:: Given entries ::
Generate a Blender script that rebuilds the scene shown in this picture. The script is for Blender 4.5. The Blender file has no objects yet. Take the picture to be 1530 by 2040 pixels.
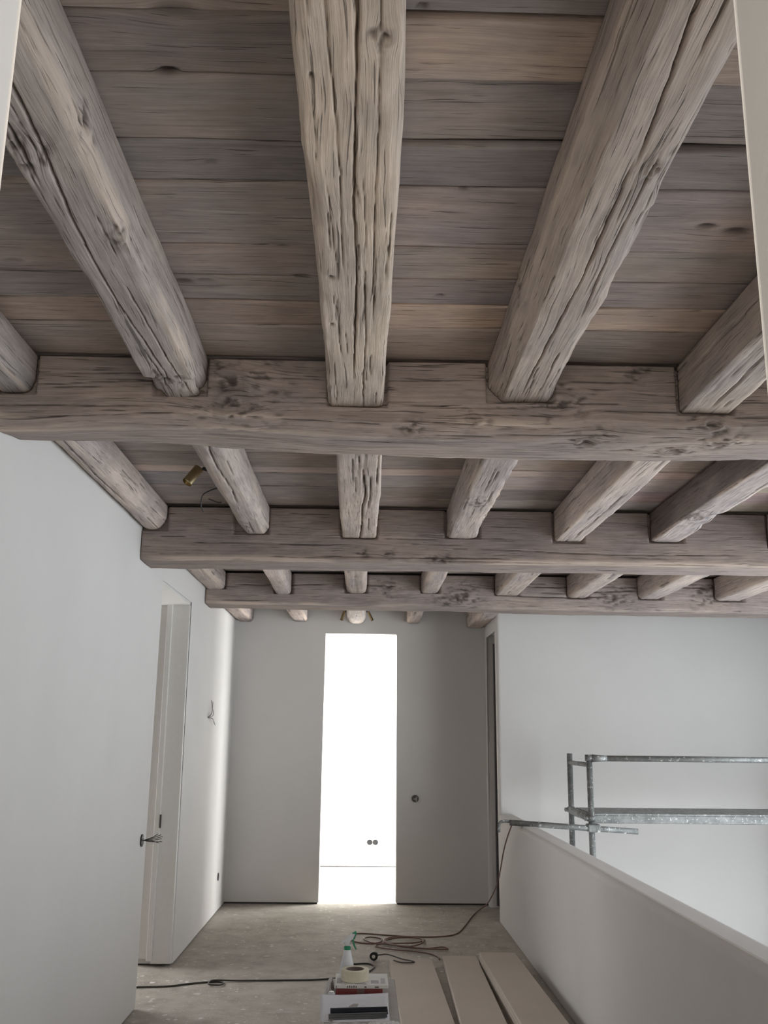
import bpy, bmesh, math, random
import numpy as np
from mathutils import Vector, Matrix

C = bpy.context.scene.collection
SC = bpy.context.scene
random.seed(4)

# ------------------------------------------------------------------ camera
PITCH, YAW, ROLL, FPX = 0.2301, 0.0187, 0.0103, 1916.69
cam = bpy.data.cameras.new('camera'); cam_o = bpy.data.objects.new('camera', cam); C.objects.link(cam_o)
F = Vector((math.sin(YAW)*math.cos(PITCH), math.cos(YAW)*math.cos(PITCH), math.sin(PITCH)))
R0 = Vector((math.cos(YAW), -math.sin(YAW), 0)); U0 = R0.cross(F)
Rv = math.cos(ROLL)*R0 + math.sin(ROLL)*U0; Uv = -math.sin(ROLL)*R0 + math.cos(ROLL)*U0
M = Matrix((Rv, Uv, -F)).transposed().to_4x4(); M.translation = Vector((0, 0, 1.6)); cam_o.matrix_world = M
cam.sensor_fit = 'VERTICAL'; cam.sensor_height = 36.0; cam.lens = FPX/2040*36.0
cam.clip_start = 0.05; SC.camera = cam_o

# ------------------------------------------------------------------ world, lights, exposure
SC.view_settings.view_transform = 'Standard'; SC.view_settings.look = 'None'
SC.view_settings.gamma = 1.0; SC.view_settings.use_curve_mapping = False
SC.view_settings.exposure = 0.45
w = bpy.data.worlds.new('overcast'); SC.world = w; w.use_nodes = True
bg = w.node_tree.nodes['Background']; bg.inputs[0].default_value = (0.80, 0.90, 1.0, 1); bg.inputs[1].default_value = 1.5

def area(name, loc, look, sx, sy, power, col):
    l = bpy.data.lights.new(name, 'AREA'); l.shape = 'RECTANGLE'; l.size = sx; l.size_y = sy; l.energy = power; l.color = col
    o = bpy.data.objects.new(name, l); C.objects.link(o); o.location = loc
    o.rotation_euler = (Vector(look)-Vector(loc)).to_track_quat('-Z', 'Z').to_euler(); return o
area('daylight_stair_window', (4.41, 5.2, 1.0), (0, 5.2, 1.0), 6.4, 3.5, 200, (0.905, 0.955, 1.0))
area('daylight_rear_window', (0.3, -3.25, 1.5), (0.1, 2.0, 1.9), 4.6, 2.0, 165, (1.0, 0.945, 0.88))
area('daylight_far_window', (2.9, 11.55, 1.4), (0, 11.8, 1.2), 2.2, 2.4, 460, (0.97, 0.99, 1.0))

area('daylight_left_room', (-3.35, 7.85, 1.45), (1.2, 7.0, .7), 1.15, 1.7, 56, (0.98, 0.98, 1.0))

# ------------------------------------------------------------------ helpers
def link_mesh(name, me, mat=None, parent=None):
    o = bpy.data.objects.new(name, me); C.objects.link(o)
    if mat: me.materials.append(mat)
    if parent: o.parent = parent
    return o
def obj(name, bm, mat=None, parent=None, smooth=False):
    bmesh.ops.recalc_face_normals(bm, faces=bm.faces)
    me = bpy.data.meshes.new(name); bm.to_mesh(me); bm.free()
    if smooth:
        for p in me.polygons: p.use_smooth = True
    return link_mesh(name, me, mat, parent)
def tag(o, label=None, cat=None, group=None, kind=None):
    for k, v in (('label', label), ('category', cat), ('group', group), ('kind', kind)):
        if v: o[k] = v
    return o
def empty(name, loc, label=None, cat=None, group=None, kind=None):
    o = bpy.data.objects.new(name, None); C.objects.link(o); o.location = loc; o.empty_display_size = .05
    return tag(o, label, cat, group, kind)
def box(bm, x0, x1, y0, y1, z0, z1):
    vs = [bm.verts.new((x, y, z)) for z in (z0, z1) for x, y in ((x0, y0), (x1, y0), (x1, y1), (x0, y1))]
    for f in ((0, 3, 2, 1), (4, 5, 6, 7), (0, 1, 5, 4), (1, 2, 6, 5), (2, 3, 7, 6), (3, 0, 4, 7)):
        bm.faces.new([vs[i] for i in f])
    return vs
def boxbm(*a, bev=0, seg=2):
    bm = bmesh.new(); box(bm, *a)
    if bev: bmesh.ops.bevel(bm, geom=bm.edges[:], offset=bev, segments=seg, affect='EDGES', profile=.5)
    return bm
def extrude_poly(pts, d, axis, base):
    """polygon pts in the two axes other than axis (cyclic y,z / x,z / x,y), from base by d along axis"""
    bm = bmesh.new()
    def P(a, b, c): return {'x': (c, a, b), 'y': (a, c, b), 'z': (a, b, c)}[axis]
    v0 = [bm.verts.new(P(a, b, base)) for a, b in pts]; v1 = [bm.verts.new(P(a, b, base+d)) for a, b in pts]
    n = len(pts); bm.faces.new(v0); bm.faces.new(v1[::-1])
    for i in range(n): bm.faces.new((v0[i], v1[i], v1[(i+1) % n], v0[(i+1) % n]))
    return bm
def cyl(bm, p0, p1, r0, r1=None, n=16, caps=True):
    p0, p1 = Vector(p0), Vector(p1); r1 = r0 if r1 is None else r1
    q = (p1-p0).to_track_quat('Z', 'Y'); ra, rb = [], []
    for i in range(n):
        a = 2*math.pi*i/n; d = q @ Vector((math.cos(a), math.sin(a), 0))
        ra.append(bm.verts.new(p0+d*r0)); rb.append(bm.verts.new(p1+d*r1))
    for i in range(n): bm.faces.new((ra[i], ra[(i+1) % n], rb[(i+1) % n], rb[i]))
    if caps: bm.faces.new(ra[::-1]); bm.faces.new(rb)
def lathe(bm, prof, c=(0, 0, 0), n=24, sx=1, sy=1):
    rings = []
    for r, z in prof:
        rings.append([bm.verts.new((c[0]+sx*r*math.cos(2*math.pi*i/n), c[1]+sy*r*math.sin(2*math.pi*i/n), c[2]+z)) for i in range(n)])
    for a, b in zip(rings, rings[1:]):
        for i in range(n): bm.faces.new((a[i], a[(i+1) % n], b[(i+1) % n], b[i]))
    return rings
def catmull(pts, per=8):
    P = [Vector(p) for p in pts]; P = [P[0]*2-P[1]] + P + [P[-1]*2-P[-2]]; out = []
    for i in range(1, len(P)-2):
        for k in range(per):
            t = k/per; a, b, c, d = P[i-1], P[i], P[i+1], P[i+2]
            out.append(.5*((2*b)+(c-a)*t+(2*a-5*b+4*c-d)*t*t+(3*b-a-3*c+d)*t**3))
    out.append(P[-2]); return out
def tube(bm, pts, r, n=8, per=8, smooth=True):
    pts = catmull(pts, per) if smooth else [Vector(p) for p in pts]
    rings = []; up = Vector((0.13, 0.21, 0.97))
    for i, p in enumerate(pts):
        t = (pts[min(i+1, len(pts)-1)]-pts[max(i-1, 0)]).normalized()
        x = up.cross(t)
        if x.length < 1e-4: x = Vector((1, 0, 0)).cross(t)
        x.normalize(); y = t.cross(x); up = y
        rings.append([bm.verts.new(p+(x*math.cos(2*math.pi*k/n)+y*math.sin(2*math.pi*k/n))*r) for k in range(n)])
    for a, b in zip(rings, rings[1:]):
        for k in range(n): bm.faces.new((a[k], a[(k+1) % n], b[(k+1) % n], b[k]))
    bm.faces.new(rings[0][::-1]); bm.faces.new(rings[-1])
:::
:: Given entries ::
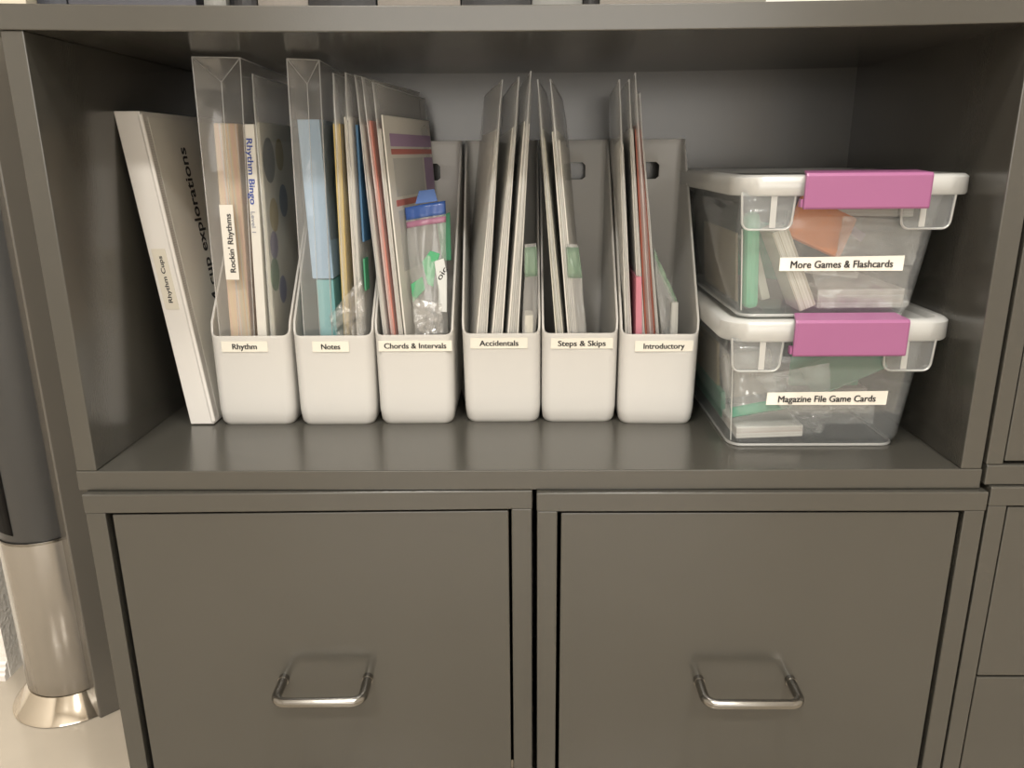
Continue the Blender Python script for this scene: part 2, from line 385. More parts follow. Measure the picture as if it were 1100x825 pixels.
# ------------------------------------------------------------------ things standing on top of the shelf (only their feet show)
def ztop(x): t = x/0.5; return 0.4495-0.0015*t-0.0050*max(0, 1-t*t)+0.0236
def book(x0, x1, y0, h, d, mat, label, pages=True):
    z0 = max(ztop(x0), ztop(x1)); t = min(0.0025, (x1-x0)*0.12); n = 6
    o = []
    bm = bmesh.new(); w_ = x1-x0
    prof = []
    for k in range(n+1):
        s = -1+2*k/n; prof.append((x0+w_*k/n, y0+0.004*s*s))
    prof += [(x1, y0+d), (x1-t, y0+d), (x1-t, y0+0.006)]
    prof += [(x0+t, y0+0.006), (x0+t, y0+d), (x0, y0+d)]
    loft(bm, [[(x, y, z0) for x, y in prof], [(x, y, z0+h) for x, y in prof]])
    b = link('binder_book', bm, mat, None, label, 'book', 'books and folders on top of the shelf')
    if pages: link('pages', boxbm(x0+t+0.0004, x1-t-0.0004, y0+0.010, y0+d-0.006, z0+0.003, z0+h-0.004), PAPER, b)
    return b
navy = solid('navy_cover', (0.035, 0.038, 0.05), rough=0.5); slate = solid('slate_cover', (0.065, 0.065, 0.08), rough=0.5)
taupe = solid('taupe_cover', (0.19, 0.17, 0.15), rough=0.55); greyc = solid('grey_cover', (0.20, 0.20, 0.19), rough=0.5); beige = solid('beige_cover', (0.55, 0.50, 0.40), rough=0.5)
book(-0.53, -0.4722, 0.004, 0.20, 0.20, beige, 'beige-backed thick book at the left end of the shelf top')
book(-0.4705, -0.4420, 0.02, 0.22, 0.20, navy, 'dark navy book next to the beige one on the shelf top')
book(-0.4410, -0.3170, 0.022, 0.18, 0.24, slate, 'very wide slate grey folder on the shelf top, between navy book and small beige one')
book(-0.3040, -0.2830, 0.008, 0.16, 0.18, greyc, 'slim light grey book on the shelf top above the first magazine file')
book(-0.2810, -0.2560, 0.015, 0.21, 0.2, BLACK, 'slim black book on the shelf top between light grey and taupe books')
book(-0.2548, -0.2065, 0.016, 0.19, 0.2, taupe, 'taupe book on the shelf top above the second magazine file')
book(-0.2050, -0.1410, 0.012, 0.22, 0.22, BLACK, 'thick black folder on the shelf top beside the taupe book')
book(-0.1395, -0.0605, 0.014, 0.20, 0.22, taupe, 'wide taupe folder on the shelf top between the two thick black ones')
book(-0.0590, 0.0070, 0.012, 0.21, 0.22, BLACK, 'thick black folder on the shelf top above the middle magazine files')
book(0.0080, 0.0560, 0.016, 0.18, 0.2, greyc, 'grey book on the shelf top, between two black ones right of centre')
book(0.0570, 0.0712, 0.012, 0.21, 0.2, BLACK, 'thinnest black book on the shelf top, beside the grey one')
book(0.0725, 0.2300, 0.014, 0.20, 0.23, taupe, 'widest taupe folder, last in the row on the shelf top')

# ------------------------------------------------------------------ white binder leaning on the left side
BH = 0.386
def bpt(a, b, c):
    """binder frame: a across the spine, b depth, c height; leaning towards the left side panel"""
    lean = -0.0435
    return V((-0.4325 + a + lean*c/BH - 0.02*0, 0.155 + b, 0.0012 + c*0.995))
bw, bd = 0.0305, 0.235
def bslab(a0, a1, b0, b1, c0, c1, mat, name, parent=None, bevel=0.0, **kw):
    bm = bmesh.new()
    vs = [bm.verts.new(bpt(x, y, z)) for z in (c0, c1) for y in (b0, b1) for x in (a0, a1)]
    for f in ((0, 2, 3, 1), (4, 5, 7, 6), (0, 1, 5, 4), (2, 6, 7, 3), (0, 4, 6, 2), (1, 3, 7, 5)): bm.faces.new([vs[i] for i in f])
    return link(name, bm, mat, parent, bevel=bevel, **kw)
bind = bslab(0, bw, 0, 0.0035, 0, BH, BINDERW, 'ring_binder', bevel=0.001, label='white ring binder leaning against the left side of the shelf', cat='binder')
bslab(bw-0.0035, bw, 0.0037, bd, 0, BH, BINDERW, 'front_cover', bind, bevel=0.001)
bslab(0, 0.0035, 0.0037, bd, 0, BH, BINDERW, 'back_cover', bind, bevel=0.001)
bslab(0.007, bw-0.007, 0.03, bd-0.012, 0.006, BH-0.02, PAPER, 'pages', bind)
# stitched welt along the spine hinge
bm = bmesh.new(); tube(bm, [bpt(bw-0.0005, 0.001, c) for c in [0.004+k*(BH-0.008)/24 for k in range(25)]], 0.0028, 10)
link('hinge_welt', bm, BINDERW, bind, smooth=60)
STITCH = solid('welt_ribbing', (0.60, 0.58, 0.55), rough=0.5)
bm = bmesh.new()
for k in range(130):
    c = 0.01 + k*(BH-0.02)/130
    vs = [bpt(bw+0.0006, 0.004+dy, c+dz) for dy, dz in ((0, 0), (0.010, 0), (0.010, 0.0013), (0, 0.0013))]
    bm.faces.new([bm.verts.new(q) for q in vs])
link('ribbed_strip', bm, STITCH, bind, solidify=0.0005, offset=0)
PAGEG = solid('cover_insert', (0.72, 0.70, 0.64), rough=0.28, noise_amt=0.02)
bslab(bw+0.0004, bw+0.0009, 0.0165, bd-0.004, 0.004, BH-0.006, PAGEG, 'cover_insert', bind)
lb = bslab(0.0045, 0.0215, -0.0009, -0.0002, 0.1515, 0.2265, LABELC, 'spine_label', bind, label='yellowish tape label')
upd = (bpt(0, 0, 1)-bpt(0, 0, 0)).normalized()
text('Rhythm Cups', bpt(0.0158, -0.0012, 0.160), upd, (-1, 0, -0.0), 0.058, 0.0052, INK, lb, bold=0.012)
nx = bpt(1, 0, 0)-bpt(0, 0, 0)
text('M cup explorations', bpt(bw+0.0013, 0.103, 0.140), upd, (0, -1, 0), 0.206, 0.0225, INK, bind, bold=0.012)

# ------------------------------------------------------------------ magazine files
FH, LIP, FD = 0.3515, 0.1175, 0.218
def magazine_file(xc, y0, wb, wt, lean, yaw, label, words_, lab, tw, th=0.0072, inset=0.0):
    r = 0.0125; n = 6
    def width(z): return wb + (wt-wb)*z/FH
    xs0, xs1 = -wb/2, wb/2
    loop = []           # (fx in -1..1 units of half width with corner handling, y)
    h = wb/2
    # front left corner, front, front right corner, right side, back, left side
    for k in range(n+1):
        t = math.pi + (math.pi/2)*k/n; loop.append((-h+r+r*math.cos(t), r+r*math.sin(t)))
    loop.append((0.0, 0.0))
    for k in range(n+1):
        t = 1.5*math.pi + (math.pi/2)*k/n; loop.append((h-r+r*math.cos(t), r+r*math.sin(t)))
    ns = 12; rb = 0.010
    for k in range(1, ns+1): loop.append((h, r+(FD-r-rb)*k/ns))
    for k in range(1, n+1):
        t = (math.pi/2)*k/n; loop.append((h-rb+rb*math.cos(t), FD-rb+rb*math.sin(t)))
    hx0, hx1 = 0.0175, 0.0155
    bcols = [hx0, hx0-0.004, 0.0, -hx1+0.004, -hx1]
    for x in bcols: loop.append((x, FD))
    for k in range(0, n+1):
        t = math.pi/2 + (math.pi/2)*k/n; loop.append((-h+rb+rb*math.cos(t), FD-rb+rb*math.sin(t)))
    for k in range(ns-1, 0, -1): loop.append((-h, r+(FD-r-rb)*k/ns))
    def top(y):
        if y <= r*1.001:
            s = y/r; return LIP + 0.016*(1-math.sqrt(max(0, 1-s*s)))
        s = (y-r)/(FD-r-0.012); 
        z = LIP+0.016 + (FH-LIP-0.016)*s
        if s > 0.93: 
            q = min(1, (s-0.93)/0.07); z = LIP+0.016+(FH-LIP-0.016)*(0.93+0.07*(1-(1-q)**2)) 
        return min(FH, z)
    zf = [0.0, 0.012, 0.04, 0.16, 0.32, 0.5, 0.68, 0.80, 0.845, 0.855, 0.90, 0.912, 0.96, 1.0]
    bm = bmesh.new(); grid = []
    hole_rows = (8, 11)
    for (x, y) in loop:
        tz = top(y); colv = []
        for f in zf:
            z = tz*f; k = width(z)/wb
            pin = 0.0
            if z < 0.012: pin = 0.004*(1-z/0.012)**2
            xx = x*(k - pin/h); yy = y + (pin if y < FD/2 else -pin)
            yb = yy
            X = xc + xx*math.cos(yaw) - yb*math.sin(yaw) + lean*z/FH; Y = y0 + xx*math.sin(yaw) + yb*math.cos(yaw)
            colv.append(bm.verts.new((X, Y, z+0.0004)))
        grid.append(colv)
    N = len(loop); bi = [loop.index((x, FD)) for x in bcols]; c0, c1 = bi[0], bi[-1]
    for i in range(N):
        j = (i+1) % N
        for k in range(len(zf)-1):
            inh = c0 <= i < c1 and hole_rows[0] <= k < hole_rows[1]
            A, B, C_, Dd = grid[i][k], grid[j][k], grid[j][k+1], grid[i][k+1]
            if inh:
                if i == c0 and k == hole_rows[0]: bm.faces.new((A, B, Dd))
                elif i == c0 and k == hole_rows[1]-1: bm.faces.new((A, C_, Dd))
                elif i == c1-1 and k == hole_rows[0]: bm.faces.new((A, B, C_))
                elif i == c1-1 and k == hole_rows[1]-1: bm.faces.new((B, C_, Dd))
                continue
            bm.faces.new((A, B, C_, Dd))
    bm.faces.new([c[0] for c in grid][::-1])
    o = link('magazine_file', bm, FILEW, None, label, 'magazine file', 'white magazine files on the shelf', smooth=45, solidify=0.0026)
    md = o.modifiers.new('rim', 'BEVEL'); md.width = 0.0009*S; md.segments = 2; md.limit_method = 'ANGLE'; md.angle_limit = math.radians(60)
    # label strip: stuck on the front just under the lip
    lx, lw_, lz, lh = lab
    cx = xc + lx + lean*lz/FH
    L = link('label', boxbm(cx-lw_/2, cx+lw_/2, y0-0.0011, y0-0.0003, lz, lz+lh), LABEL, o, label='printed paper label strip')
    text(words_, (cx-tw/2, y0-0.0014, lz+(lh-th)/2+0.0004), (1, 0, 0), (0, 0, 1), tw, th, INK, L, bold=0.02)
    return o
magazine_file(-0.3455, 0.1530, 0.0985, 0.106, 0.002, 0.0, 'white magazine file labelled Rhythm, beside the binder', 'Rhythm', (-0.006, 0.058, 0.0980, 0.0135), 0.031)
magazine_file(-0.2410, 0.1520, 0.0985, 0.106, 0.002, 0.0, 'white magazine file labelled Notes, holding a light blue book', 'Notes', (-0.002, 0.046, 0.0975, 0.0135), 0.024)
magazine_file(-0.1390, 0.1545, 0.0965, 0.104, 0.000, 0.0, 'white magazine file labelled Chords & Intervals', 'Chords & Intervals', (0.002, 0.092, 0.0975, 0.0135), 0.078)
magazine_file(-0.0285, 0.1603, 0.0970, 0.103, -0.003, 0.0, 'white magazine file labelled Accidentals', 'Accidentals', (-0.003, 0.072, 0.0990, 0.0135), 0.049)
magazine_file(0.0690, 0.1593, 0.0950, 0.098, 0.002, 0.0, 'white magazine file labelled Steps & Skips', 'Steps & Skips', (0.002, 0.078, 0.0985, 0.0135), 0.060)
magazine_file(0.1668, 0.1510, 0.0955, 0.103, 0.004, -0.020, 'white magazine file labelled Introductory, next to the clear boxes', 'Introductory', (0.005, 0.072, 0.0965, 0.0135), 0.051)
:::
:: Given entries ::
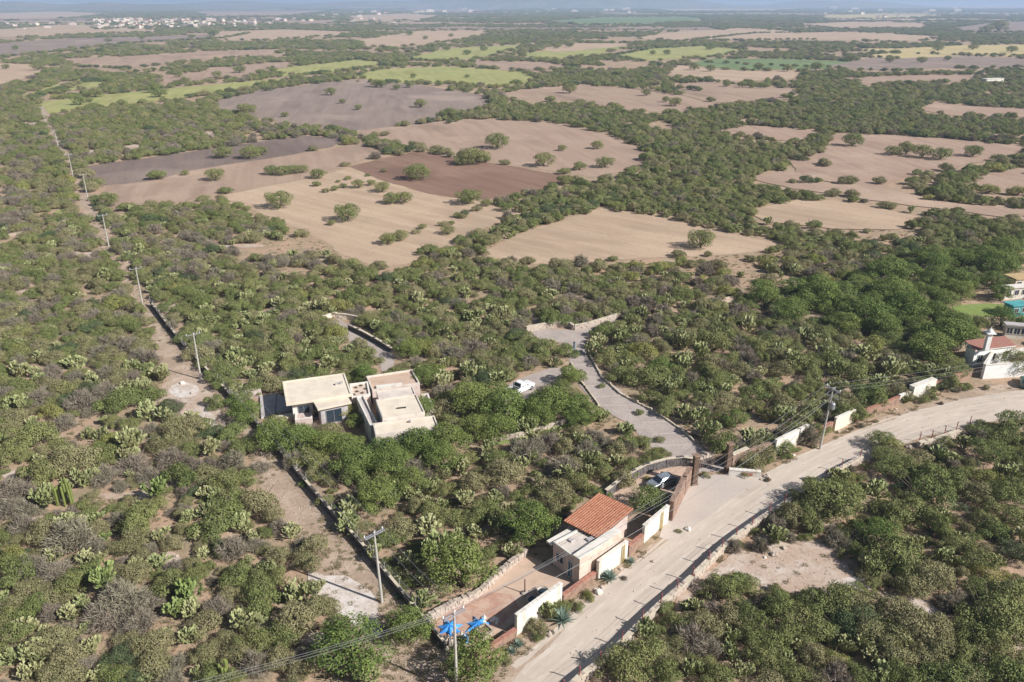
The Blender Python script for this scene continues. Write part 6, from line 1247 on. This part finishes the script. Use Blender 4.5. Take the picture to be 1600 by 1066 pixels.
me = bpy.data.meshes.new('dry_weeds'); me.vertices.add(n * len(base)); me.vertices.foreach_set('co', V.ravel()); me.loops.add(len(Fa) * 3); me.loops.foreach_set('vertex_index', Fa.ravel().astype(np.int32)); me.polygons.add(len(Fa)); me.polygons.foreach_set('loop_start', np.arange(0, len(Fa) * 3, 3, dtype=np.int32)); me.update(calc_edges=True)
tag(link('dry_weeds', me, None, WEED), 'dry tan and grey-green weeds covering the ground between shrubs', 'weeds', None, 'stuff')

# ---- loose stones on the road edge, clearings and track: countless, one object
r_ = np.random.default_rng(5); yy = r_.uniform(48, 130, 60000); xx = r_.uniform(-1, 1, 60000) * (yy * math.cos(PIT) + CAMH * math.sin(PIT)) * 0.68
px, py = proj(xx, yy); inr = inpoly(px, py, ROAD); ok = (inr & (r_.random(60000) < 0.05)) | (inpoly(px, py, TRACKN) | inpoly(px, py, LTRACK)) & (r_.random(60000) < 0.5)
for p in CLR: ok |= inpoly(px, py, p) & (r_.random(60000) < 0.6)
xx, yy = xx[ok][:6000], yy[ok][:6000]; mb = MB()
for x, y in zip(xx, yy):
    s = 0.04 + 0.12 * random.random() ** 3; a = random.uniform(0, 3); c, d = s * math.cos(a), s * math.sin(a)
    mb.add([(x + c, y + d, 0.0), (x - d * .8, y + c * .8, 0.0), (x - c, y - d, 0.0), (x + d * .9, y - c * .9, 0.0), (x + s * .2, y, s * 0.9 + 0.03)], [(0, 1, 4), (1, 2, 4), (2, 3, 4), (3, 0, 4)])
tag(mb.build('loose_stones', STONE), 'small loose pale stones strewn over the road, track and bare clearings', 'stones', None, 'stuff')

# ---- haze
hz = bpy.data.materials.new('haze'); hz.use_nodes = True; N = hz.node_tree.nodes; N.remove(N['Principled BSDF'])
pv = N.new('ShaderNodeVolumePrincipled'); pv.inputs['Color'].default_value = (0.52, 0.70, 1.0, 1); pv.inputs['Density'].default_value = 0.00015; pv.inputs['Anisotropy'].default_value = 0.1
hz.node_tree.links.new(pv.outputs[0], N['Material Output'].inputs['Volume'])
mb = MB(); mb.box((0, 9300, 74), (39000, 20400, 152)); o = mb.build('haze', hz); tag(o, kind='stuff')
:::
- **What is needed**
Exactly as they appear, write out the lines from the one containing "Generate a Blender" down to the one containing "cam.clip_start = 0.05; SC.camera = cam_o", both included. Pictures are left out.

- **Full output**
Generate a Blender script that rebuilds the scene shown in this picture. The script is for Blender 4.5. The Blender file has no objects yet. Take the picture to be 1530 by 2040 pixels.
import bpy, bmesh, math, random
import numpy as np
from mathutils import Vector, Matrix

C = bpy.context.scene.collection
SC = bpy.context.scene
random.seed(4)

# ------------------------------------------------------------------ camera
PITCH, YAW, ROLL, FPX = 0.2301, 0.0187, 0.0103, 1916.69
cam = bpy.data.cameras.new('camera'); cam_o = bpy.data.objects.new('camera', cam); C.objects.link(cam_o)
F = Vector((math.sin(YAW)*math.cos(PITCH), math.cos(YAW)*math.cos(PITCH), math.sin(PITCH)))
R0 = Vector((math.cos(YAW), -math.sin(YAW), 0)); U0 = R0.cross(F)
Rv = math.cos(ROLL)*R0 + math.sin(ROLL)*U0; Uv = -math.sin(ROLL)*R0 + math.cos(ROLL)*U0
M = Matrix((Rv, Uv, -F)).transposed().to_4x4(); M.translation = Vector((0, 0, 1.6)); cam_o.matrix_world = M
cam.sensor_fit = 'VERTICAL'; cam.sensor_height = 36.0; cam.lens = FPX/2040*36.0
cam.clip_start = 0.05; SC.camera = cam_o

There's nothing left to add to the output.